Xiaomi and Oppo followed Apple’s announcement, promising to add 3D sensing functions to their mobile chips in mid 2018. That was followed by Huawei, Vivo and Samsung, which are expected to add VCSELs to some models this year, according to a market report from Yole Développement, which projects volume sales of VCSELs will rise from 652 million units during 2017 to more than 3.3 billion chips in 2023. Sales of VCSEL chips will increase from $165 million in 2017 to $3.1 billion by 2023, Yole predicts.
Philips Photonics, which boasts of having shipped more than 1 billion VCSELs compared to Finisar’s 300 million, spent 23 million euros in 2018 to double the capacity of its VCSEL facility in Ulm, Germany. And Austria-based ams announced it would spend $200 million to expand a VCSEL site in Singapore.
“The big story here is that the smartphone market has brought VCSELS into the mainstream, and companies like Apple have underwritten the cost of development and maturation of the technology necessary to scale to that king of volume manufacturing,” Thompson said. “Companies like Apple have underwritten much of the development and maturation of the technology for application in smartphones—and made us in the industry confident enough to invest in a big way to make VCSELs manufacturable in high volume.”
Before FaceID, standard VCSEL manufacturing was, almost exclusively based on MOCVD, which is commonly used for III-V materials to create polycrystalline thin films, and fab-efficiency measures like automated wafer testing and beam-imaging were “nascent and immature,” Thompson said.
“We’ve gone from 3-inch gallium arsenide wafers to 5-inch gallium arsenide.

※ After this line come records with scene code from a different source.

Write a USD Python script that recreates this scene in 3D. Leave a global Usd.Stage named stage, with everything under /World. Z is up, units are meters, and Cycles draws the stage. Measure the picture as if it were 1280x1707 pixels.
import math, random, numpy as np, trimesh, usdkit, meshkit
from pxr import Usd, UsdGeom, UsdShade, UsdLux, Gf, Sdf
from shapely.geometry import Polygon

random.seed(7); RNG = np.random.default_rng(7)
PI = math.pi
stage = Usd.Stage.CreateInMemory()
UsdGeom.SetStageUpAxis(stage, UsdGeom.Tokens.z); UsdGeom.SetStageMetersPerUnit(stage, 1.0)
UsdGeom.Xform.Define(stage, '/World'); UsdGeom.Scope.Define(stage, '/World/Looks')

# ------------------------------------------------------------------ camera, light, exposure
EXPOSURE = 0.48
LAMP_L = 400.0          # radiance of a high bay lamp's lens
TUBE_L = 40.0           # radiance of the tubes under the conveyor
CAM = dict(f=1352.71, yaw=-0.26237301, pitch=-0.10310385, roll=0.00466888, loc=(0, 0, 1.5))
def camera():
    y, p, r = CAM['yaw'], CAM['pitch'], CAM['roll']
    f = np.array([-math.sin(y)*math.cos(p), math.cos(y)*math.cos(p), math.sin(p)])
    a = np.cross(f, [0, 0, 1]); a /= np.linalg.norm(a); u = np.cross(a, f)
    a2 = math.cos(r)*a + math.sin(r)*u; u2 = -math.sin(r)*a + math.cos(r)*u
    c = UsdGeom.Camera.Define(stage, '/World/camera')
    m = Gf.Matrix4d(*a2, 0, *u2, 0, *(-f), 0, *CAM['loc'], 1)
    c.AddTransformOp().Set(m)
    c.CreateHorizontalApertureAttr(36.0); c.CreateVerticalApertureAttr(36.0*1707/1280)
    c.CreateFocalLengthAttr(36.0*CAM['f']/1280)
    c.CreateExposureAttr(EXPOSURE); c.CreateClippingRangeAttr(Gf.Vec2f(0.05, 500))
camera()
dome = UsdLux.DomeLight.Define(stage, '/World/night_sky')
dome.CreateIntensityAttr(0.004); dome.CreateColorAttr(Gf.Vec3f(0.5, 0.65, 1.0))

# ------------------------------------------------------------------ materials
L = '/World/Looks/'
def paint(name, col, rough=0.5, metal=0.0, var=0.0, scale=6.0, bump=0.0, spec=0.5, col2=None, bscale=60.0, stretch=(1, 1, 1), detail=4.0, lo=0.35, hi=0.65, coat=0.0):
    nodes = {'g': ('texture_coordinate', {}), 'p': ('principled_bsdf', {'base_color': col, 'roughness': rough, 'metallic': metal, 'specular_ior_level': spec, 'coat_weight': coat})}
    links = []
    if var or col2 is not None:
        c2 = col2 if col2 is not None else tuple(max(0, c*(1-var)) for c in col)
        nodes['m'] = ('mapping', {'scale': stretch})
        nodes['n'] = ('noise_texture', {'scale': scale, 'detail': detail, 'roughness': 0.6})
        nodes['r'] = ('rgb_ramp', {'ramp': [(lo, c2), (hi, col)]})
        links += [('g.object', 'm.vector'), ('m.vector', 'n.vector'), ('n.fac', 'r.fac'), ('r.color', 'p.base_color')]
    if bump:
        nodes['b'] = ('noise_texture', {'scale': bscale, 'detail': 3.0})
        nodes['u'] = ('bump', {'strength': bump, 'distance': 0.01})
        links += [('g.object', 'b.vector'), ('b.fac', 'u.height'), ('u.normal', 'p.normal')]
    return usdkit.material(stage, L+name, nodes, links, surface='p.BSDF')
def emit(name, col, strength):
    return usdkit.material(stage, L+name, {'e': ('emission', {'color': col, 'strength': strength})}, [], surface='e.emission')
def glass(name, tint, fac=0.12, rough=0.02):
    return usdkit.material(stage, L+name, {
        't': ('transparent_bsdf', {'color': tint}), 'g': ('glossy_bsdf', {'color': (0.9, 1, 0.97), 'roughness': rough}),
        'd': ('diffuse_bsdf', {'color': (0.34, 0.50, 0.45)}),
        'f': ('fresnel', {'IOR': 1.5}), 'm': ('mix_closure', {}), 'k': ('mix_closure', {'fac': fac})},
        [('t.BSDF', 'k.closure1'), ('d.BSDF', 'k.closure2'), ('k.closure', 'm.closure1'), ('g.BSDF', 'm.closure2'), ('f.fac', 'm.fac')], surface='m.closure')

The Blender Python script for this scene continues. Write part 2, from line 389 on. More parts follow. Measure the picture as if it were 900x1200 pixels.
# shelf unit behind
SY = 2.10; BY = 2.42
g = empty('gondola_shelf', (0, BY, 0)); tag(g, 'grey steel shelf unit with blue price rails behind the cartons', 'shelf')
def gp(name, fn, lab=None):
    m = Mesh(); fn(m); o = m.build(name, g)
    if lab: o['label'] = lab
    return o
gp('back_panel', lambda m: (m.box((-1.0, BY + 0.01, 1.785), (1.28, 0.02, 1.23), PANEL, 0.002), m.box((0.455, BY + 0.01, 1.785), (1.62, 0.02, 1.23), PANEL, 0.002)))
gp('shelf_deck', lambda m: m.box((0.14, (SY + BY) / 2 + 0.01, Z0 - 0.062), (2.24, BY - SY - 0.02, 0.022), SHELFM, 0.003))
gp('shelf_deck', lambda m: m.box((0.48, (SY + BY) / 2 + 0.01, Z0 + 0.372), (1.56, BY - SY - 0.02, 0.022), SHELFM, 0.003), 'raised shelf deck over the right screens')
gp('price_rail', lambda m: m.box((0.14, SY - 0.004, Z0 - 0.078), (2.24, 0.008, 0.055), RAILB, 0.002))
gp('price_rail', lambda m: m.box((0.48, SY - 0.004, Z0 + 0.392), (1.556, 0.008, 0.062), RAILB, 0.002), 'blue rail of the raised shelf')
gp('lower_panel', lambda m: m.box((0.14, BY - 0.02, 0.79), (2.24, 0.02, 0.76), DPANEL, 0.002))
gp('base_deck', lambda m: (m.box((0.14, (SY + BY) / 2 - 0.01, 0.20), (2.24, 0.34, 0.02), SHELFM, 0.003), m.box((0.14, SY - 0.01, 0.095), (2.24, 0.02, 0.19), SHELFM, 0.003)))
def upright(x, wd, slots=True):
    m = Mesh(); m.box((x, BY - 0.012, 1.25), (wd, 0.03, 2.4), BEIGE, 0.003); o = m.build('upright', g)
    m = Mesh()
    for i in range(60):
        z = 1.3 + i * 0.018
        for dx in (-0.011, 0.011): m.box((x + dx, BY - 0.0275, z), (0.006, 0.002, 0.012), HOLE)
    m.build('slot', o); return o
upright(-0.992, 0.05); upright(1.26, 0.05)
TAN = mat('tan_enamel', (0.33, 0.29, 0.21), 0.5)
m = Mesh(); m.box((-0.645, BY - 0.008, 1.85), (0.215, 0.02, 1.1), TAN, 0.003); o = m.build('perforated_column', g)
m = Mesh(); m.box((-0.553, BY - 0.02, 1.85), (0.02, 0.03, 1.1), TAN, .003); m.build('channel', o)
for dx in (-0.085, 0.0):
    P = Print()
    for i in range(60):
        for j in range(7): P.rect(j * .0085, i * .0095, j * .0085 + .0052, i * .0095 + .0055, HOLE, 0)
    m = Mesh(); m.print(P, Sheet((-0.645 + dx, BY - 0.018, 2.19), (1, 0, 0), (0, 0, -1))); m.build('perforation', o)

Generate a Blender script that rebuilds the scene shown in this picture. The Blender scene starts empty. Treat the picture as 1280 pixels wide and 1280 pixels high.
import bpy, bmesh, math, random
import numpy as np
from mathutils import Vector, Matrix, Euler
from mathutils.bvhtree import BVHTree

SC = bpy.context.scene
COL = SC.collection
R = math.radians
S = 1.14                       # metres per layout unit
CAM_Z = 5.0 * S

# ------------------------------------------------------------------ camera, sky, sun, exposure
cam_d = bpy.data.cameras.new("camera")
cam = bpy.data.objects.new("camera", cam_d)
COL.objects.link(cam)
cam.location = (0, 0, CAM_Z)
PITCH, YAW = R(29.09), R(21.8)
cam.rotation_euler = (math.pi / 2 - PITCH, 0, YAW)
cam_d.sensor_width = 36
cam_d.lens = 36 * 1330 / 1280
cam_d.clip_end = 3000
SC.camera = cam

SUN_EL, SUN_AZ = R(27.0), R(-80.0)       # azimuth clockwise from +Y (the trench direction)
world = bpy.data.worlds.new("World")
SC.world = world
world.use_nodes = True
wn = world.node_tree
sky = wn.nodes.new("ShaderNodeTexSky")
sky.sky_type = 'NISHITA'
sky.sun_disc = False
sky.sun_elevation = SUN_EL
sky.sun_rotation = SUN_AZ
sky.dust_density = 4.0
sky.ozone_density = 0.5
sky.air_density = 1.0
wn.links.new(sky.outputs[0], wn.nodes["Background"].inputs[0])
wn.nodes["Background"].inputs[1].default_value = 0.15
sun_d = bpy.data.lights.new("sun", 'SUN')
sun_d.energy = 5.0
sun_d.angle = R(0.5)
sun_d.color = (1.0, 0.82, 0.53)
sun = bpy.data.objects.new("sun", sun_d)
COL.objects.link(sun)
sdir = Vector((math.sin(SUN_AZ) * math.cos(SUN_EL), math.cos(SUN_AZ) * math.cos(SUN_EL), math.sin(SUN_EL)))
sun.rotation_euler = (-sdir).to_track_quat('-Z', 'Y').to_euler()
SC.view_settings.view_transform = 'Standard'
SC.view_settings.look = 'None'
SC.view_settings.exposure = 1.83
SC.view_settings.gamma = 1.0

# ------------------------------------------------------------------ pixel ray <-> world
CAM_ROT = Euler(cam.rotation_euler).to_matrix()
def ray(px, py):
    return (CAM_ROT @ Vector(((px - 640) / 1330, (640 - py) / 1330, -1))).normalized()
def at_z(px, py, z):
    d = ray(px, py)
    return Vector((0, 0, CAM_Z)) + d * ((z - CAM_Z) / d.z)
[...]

We’ve developed a more mature approach to automated wafer-scale tests throughout the fab process, which was very immature just a couple of years ago,” Thompson said. “We had to develop epitaxial wafers for these applications, scale the supply chain to keep up, develop new metrology and a new testing regimen based on learning borrowed from the RF industry to develop automated wafer tests and electrical probe. We had to develop, near-field and far-field optical testing to image the chip and its output up close and at a distance. We had to develop test methodologies to measure accurately things like number and function of apertures over a very large laser chip area and how the infrared light was being shaped and focused,” Thompson said.
The Sherman, Texas plant opened in July, 2018 and won’t reach full capacity until later this year, but already offers capabilities VCSEL makers could not imagine just a few years ago.
“The scale of the facility is orders of magnitude larger than anything the industry was producing collectively before,” Thompson added. “We don’t announce volumes, but we are getting close to the scale of a III-V RF foundry. We’re at a phase where we have working testers, proper near-field and far-field imaging testers that work and produce reasonable volumes at reasonable cycle times. We’re focused on doing multi up-testing and collecting a lot of that that allows us to do a lot of sample testing.”